Velázquez sees the relationship between fashion and reggaeton as one of the key reasons that the industry has embraced the genre. “The commerciality of the music now allows people to be closer to it and that also includes the fashion the artists wear but also sing about,” he says. 
Other insiders warn that it’s important to observe which artists within the genre are being welcomed into the fashion industry. As reggaeton has gone mainstream, the genre has transformed into pop, catering more to white and Anglo audiences and losing its Afro-Caribbean roots by changing its lyrics from raw narrations of everyday life to sanitized love songs. It’s also become a primarily white genre, with most of its Black proponents, such as Sech and Myke Towers, left out of the mainstream boom. Meanwhile, some white Latino artists, in an effort to mimic the early hip-hop and reggaeton style, push damaging narratives about Black bodies. 
One example of this can be seen in Karol G’s cover for the album KG0516, in which she wears braids and an oversized suit paired with white sneakers. In the background, a Black model lays naked wearing only sneakers and a gold plane that covers his penis. It’s a suggestive image that relies on damaging stereotypes about Blackness and perpetuates the commercialization of a look that originated in Black communities in the Caribbean and United States, but has criminalized Black Puerto Ricans for wearing reggaeton clothing. 

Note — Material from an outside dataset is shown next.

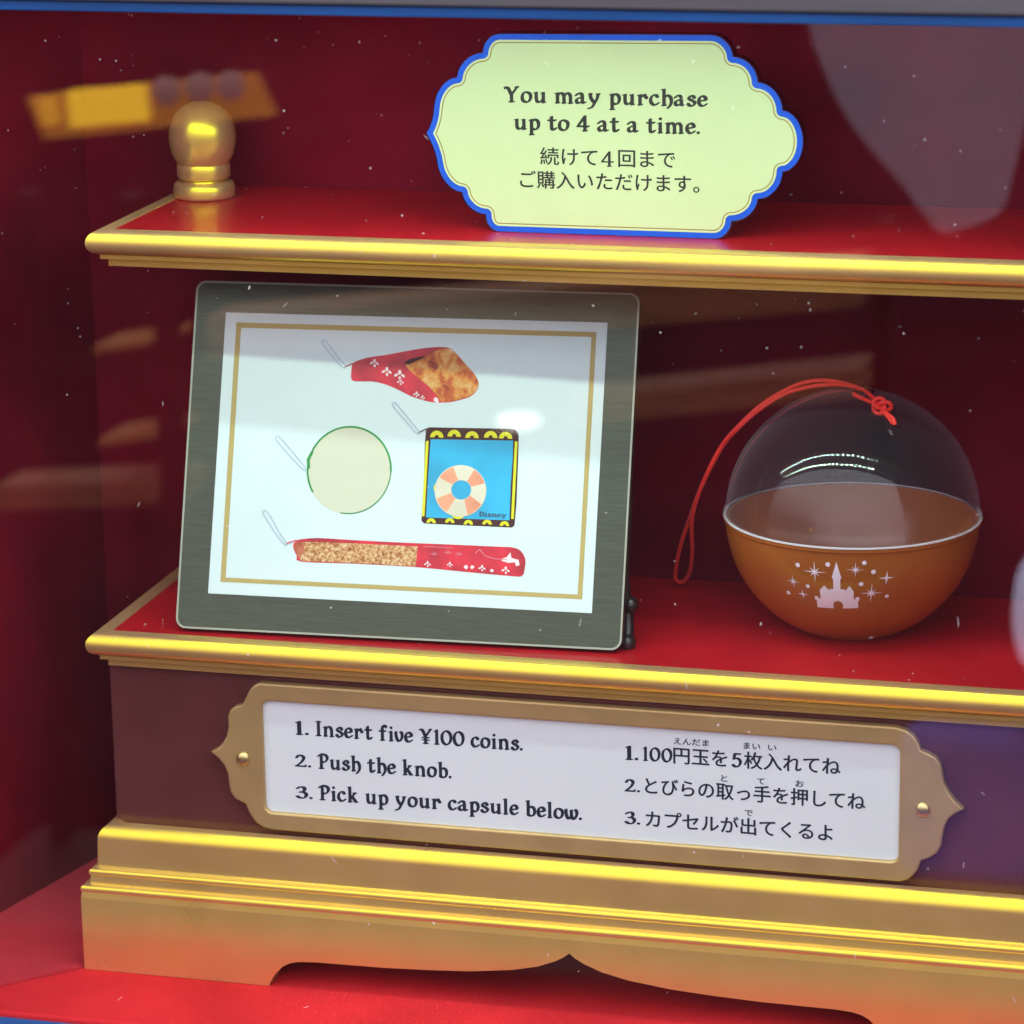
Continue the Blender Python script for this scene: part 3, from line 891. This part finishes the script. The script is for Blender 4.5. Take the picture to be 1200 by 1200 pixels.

More than 25 years after reggaeton started in the Caribbean, the genre’s success has turned its best-known voices into global pop stars who are driving trends and securing an audience for fashion houses. Still, Orlando Velázquez says that, as the genre becomes a mainstay in the fashion industry, it’s important for today’s fans and artists to remember where reggaeton comes from. “Without those first artists and collaborations, none of this would’ve happened,” he says.